News
DHE policy revised again, but gains to foreign reserves remain elusive
Tenggara Strategics December 26, 2025
A teller holds a quantity of 100 United States dollar bills atop a bundle of 100,000 Indonesian rupiah banknotes on May 15, 2025, at a money changer in Jakarta. (Antara/Muhammad Adimaja)
The national policy on export proceeds (DHE) from natural resources has been revised for a third time after repeated attempts failed to significantly bolster foreign exchange (forex) reserves or deepen onshore foreign currency liquidity. The latest revision relaxes the mandatory rupiah conversion requirement from 100 percent to 50 percent and requires the placement of DHE in Association of State-Owned Banks (Himbara) members. While this is intended to ease pressure on exporters, it raises questions about whether locking DHE onshore can be effective in the long run without undermining export competitiveness.
The third revision to the DHE policy has reached its final stage and is scheduled to take effect on Jan. 1, 2026. The government aims to increase domestic forex liquidity by easing DHE requirements and providing exporters with greater operational flexibility. Under the new framework, exporters are also allowed to invest excess forex in domestically issued foreign currency-denominated government securities (SBN), which are expected to absorb surplus DHE liquidity in the domestic financial system.
Policy challenges became evident early this year following the issuance of Government Regulation (PP) No. 8/2025, the second revision to the DHE policy. Implemented in March 2025, the regulation required non-oil and gas exporters to place DHE in the domestic financial system for 12 months through Indonesia Eximbank (LPEI) or banks involved in the forex market. It also obligated exporters to convert 100 percent of their foreign currency earnings into rupiah. To support compliance, Bank Indonesia (BI) introduced instruments such as BI Foreign Exchange Securities (SVBI) and BI Foreign Exchange Sukuk (SUVBI) to accommodate exporters' DHE placement for up to 12 months.
Although this stricter regulation achieved a compliance rate of around 95 percent, it failed to deliver a meaningful increase in forex reserves, its primary objective. As a result, Indonesia's reserves declined this year from US$156.1 billion in January to US$150.1 billion in November, falling short of the government's ambition to grow its forex reserves by almost US$80 billion this year, followed by more than Us$100 billion in 2026.
At the same time, pressure on the rupiah intensified. The national currency has continued to depreciate since September, prompting the central bank to maintain its policy rate at 4.75 percent this month despite rising inflation since March. On Dec. 17, the rupiah weakened to Rp 16,698 per US dollar, down 1.39 percent from Rp 16,463 per US dollar on Sept. 1.
The decision of Finance Minister Purbaya Yudhi Sadewa to mandate exclusive DHE placement in Himbara banks is intended to strengthen oversight of capital flows. However, this approach has drawn criticism for discriminating against private banks, many of which are better equipped to offer hedging instruments and competitive treasury services. In contrast, Himbara banks often provide a narrower range of products and impose higher transaction costs than multinational and private banks.
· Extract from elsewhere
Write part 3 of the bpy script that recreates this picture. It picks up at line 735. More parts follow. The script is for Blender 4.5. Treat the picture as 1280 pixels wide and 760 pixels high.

To ensure the effectiveness of the latest revised policy, precautionary measures are needed. Clear and consistent communication with exporters is essential to prevent misinterpretations that could disrupt cash flow planning. Meanwhile, poor implementation risks raising borrowing costs for working capital and capital expenditure, ultimately undermining business performance and hampering export growth.
In the long term, multiple layers of regulatory barriers could undermine industry productivity and competitiveness. Measures that reduce profitability limit firms' capacity to expand while discouraging new entrants to the market, thereby constraining the industry's overall potential.
These pressures not only slow growth but also weaken job creation, compounding the industry's struggle to remain viable amid weakening commodity prices.
What we've heard
Several private banking employees say the third revision to the DHE SDA policy has unsettled the sector, as private banks no longer have an opportunity to hold exporters' foreign currency earnings as third-party funds or forex reserves. These and other related grievances have even become a topic of internal discussion at the Indonesian Banks Association (Perbanas), they say.
"The supply of forex no longer depends on market dynamics and mechanisms because it is being controlled by the government," said one private banker.
Although the government intends to bolster the central bank's forex reserves, which continued to decline this year, private bankers and even BI senior analysts are concerned that the policy mandate for exporters to place their DHE in Himbara banks could backfire, putting additional pressure on the rupiah. This risk is particularly pronounced if the government instructs state-owned banks to sell the foreign currencies to BI.
According to the senior BI analyst's view, this policy mandate would tighten US dollar (USD) liquidity in the domestic forex market. In turn, companies would be burdened with USD-denominated debt as it became more difficult to secure USD supplies. Importers that rely on the greenback would face similar challenges, the analyst said.
In addition, one exporter said the new DHE requirement could affect corporate cash flow, especially for companies that needed operating funds for urgent purposes.